On orders from his guru, A. C. Bhaktivedanta Swami Prabhupāda traveled from India to New York City in 1965 where he founded the International Society for Krishna Consciousness. His arrival initially provoked an epistemological crisis in the lives of those who encountered him. As members of the counter-cultural generation they tended to follow the popular wisdom, “Those who know don’t say, and those who say don’t know.” In an era dominated by youth movements challenging authority, how could Prabhupāda compel potential adherents to recognize his spiritual knowledge as authoritative?
Rather than submit to cultural assumptions about the difference between spirituality and religion, Prabhupāda argued that spirituality and religion were the same, a presumption handed down to him by the sixteenth-century Bengali Brahmin Śrī Caitanya, who wrote that Krishna “is always my worshipful Lord, unconditionally.” In addition to his equating spirituality with religion, it should be noted that the name of his Society also identifies spirituality with consciousness. Prabhupāda imported the Caitanya textual tradition to New York’s Lower East Side, describing exalted states of consciousness attractive to the experimental counter-cultural huddling there. But, he also taught spirituality for beginners with rules and regulations, an oxymoron for that same community who were repelled by the rules but fascinated by promises of an ecstasy not found in a pill. On one hand, Prabhupāda brought from India a model for systematic definition of the spiritual steps he believed would lead to an eternal and blissful relationship with the god. On the other hand, he faced an American society that seemed also in need of a model of teacher who could show the way in practical terms. Prabhupāda self-identified as a spiritual exemplar of this Caitanya tradition, a strand of thought that he described as the “crème de la crème” of all religious traditions.
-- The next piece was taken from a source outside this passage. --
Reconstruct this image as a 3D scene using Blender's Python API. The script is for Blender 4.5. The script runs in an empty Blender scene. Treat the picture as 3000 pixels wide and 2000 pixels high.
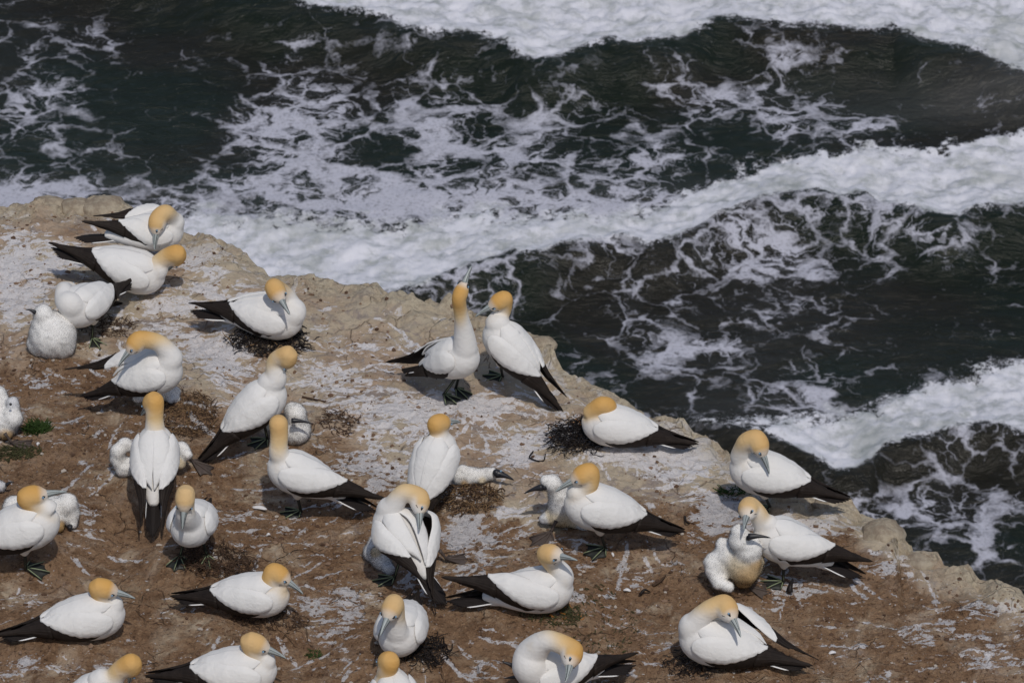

He also quoted Śrī Caitanya’s instruction that a Krishna devotee must remain as humble as a blade of grass.
The Caitanya form of Hinduism is two systems of Indian theology intertwined. It has its textual base in Sanskrit scriptures such as the Bhāgavata Purāna and the Bhagavad Gītā, in which Krishna teaches a doctrine of bhakti (devotion) with roots in the Upanishads, the most philosophical portion of the ancient Vedas. After Caitanya’s passing in 1534, his disciples elaborated their bhakti path in even greater detail in Sanskrit and Bengali literatures, adding the belief that their master was the incarnation of Krishna and the milkmaid goddess Rādhā combined, who comes into the world for the purpose of spreading faith in these deities as world saviors. As a servant of this mission, Prabhupāda used the image of “the market place of the holy name” to “sell” initiation into one of the five relationships with Krishna on Caitanya’s behalf. But the founder’s marketing method was quite unusual, for he tended to startle his audience in their very first meeting by asking them to become preachers of Krishna consciousness, even when they very likely had never heard of Krishna. His authority could never elicit their countercultural suspicion because he immediately handed it to them.
Spirituality merely for self-improvement never appealed to Prabhupāda, and he did not encourage it in others. However, on the issue of self-improvement he was strict, prescribing for his disciples a daily recitation of 1,728 repetitions of the Hare Krishna mantra, and basic rules called “the four regulative principles of freedom.” He defined these as follows: no illicit sexual activity, no eating of meat, fish, or eggs, no intoxication, and no gambling. Although these strictures—which he claimed he had always followed—would limit his niche in America’s religious market, he taught them as the basis of spiritual life, and pointed out that they would empower his disciples as preachers.